Kozai akhirnya meninggalkan agensi yang menurutnya telah mencuci otaknya. Tapi ia melanjutkan melakoni film-film dewasa sebagai tenaga lepas (freelancer).
Laporan Human Rights Now yang berkedudukan di Tokyo membeberkan daftar tipu muslihat kotor yang digunakan oleh para 'pemburu' bakat.
Misalnya, korban terkadang diancam dengan denda luar biasa kalau ingin membatalkan kontrak atau mereka diberitahu tidak akan mendapatkan pekerjaan lain kalau pernah muncul dalam film dewasa.
Para 'pemburu' bakat juga menyambangi kampus-kampus atau bahkan rumah korban untuk menagih denda besar dari orangtua mereka jika korban menolak bekerja, demikian menurut lembaga itu.
Tahun lalu, Pengadilan Distrik Tokyo menolak upaya sebuah agensi untuk menagih 24 juta yen atau setara dengan Rp 3 miliar dari seorang wanita yang menolak muncul dalam film-film porno. Suatu kemenangan yang langka.
Menurut kalangan industri, Jepang menghasilkan sekitar 30.000 film dewasa setiap tahunnya. Dalam zaman internet, hampir tidak mungkin menendang pornografi dari peredaran.
Bahkan dalam sebuah laporan, seorang wanita rela menjalani sejumlah operasi plastik demi melupakan masa lalunya.
Seorang wanita lain dilaporkan sempat merencanakan untuk minta bantuan pengacara.
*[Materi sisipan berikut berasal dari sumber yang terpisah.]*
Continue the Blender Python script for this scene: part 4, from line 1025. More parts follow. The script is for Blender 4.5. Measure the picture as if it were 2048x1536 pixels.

Ia berniat menghentikan peredaran film panas yang menampilkan dirinya. Tapi, ia gantung diri sebelum proses peradilan dimulai.
Mariko Kawana, seorang mantan bintang porno yang sekarang menjadi novelis, mendirikan sebuah organisasi pada musim panas lalu guna menyerukan kontrak-kontrak yang seragam dan transparan dalam industri.
Menurut bintang yang dulunya memang memilih bekerja dalam industri itu, "Setiap perusahaan film dewasa memiliki aturan masing-masing, seharusnya diseragamkan untuk melindungi hak-hak para aktris."
Bagi Kozai, yang sedang berpikir-pikir mengajukan gugatan hukum melawan mantan agensinya, sejumlah penangkapan tersangka dan sorotan media dapat menjadi titik balik bagi perubahan. Selain itu dapat membantu wanita-wanita lain mengalami nasib serupa.
"Kalau aku bisa menjadi sebuah contoh, perempuan-perempuan lain yang menghadapi masalah yang sama mungkin bisa ditolong," imbuhnya.